Required task
Each line of the material below that holds the word "picture" needs to be copied.

Data for this task
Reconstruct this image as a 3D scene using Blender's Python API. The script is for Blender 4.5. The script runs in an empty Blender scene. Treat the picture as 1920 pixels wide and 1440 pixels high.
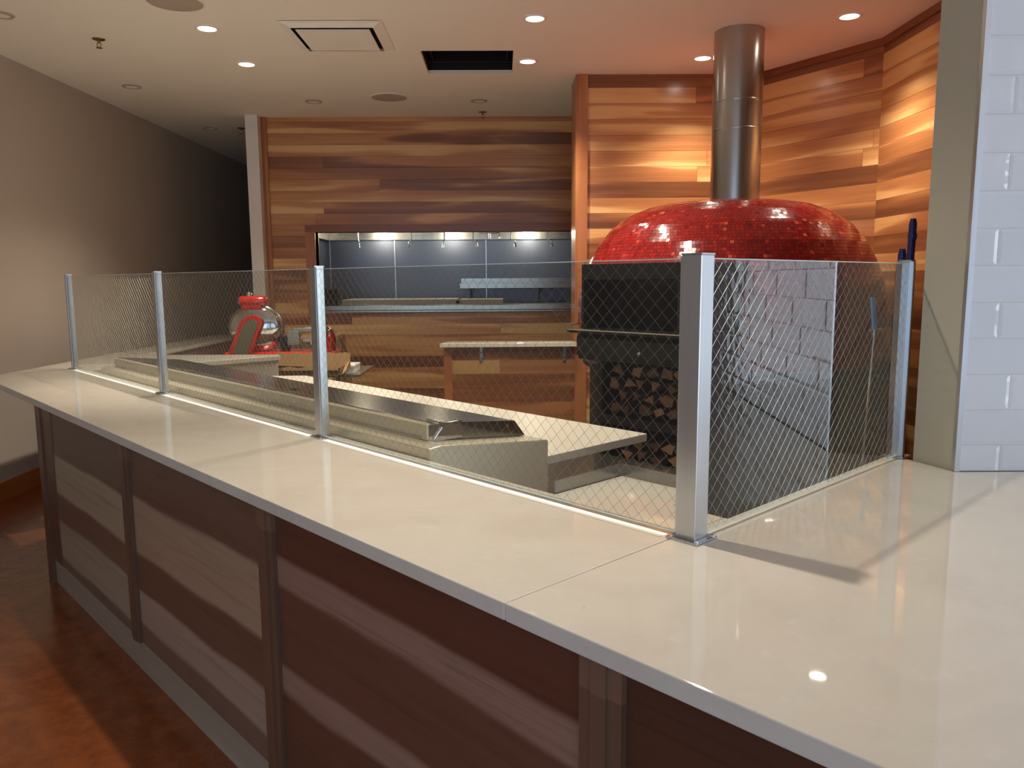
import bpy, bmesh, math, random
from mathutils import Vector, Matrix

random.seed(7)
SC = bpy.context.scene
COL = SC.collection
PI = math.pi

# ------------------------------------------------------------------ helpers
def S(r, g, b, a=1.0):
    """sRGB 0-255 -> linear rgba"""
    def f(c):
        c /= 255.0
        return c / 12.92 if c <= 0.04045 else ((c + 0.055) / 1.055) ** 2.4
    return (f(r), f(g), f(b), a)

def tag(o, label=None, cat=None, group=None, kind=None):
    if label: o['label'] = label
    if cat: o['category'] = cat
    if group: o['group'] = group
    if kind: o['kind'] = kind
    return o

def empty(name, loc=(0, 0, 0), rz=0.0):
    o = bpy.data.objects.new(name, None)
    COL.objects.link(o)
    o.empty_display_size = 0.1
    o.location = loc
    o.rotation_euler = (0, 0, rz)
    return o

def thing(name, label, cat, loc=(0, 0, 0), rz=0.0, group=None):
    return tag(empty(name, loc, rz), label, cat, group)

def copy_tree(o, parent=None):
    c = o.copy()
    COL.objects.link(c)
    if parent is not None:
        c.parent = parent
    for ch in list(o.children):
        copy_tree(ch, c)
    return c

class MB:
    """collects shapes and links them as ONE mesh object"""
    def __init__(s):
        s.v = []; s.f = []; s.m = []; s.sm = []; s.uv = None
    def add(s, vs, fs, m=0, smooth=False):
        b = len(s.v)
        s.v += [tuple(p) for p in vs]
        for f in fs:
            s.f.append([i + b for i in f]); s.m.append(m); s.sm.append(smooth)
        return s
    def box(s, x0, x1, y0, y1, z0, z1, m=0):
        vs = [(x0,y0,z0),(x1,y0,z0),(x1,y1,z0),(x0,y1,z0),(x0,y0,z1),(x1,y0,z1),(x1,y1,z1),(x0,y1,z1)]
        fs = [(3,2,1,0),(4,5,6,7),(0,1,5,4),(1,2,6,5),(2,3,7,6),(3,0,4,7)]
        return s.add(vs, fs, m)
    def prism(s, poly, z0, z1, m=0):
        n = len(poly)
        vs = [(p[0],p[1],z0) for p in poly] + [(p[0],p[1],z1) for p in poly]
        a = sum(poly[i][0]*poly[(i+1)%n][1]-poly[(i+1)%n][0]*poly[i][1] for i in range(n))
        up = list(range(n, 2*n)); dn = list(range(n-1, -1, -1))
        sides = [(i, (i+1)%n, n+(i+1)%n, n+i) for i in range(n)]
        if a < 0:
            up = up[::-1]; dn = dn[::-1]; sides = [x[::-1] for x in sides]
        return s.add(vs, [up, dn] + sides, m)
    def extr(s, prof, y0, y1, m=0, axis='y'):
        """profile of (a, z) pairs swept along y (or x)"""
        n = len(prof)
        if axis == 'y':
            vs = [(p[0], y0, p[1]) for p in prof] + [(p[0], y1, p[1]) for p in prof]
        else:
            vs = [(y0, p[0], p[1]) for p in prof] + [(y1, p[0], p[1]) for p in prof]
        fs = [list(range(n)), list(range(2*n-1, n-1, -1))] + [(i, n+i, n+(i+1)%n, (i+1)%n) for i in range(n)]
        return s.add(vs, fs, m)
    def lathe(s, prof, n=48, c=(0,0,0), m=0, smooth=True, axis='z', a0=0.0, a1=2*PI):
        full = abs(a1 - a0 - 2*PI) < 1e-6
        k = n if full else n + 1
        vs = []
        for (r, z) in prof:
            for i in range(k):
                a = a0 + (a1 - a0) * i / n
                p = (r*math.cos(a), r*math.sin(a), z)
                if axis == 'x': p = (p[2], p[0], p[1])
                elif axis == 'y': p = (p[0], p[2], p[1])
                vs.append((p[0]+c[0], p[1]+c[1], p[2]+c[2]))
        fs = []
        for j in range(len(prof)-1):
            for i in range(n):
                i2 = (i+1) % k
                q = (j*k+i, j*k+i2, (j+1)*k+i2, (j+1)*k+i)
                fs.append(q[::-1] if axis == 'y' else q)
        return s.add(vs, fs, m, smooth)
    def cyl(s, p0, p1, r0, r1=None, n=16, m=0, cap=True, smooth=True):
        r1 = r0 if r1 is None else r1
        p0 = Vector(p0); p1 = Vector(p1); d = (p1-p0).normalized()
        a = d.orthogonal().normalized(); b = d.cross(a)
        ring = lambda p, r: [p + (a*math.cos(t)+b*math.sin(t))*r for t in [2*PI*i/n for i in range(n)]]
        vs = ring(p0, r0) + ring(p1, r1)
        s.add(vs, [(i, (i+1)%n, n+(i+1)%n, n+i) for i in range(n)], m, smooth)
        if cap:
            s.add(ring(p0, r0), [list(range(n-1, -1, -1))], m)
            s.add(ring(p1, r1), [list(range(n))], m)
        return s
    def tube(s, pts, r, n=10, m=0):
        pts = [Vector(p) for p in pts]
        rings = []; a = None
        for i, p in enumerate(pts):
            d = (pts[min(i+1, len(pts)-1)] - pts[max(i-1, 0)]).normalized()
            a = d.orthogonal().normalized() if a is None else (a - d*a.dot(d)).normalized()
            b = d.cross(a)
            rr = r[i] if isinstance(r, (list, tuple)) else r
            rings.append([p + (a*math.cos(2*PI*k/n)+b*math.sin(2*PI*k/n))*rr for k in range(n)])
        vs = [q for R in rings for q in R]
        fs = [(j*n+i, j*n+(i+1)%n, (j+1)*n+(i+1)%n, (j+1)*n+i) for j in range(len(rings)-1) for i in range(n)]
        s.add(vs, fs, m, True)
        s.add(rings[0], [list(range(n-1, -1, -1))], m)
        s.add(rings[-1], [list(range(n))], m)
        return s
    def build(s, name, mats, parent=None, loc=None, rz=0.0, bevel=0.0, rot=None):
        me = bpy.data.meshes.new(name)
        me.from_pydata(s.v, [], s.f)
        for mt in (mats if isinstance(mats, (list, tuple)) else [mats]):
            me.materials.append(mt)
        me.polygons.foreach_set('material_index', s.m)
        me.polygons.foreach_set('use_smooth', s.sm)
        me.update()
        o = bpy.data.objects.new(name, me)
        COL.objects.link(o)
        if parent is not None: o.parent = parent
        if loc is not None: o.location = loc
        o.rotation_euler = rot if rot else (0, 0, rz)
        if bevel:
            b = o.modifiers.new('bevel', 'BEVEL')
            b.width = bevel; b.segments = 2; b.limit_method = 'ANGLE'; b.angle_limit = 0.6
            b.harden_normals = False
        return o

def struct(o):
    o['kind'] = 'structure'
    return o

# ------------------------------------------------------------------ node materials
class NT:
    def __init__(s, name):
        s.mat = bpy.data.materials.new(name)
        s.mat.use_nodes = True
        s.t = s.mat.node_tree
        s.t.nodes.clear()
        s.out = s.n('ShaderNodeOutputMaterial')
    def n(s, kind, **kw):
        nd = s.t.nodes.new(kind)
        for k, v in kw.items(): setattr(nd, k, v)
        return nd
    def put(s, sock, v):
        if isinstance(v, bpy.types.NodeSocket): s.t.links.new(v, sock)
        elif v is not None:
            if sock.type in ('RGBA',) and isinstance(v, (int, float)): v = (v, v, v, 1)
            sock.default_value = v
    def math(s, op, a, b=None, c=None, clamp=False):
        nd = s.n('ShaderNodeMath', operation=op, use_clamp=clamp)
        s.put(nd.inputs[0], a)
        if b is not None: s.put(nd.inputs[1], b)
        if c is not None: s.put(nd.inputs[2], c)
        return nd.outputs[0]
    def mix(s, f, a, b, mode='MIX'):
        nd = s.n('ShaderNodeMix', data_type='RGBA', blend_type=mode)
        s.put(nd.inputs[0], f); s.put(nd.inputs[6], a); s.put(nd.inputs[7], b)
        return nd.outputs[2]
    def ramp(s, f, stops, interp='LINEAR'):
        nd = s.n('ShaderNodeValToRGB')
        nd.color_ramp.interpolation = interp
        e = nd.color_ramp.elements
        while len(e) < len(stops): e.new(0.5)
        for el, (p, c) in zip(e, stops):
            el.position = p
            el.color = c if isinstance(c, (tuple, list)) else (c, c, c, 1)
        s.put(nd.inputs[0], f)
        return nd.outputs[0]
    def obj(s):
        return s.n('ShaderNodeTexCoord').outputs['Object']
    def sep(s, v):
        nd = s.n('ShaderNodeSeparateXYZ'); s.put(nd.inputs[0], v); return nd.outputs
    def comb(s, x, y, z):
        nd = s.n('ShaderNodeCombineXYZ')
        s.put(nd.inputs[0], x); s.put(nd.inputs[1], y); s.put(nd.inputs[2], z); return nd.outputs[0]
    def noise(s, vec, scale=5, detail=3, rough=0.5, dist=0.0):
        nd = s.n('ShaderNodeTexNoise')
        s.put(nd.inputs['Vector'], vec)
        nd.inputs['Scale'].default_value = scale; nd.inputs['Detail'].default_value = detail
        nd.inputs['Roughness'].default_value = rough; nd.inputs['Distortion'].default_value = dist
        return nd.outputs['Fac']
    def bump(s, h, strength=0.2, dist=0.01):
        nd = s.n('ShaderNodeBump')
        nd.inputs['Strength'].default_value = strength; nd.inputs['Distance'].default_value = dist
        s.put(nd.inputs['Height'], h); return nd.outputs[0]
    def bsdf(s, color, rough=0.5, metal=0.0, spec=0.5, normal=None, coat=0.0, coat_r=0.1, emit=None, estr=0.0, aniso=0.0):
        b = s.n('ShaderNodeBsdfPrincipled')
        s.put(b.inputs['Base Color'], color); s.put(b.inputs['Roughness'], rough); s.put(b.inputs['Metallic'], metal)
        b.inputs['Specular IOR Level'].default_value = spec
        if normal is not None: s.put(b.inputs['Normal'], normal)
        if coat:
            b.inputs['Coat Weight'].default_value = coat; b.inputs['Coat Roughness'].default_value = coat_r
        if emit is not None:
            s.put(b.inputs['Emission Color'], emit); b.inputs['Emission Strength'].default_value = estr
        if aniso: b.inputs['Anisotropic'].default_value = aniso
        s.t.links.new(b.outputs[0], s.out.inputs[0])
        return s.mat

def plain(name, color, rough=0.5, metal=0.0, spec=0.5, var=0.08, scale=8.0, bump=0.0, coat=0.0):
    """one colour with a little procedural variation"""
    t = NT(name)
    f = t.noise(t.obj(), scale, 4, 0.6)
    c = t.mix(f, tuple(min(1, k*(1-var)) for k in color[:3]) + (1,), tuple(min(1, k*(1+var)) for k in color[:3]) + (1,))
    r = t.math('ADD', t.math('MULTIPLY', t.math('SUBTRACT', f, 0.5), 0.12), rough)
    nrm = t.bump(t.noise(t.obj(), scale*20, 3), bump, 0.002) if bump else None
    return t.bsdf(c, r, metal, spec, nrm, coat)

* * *

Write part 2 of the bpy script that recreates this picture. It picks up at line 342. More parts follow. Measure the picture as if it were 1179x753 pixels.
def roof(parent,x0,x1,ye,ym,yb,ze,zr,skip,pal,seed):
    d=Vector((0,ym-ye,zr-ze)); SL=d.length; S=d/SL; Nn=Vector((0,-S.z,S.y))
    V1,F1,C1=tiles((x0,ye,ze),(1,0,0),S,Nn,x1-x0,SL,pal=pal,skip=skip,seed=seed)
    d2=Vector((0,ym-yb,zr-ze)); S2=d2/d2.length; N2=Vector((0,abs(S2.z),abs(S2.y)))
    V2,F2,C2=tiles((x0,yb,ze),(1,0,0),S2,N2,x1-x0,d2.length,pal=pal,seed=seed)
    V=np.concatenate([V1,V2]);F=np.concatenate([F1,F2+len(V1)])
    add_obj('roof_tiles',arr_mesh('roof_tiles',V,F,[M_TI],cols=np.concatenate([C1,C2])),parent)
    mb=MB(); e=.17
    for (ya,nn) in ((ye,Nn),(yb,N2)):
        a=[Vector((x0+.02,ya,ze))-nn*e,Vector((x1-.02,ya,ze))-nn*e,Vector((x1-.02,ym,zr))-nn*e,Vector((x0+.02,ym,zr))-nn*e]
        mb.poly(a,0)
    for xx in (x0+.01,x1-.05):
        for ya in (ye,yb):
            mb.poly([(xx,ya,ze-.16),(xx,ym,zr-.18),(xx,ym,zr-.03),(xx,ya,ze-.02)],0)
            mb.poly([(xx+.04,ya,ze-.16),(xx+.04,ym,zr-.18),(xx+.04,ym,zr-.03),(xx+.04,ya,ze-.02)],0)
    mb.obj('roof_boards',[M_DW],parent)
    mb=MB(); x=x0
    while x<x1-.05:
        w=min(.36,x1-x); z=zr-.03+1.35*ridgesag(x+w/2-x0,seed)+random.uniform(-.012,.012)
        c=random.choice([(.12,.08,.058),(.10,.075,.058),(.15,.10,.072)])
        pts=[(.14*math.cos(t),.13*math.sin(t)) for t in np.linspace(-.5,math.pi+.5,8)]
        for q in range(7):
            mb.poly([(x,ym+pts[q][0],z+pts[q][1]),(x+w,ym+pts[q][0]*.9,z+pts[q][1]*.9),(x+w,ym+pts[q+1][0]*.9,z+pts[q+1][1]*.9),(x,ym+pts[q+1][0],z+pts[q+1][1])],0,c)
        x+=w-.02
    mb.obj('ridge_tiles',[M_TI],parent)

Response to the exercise
Reconstruct this image as a 3D scene using Blender's Python API. The script is for Blender 4.5. The script runs in an empty Blender scene. Treat the picture as 1920 pixels wide and 1440 pixels high.
Write part 2 of the bpy script that recreates this picture. It picks up at line 342. More parts follow. Measure the picture as if it were 1179x753 pixels.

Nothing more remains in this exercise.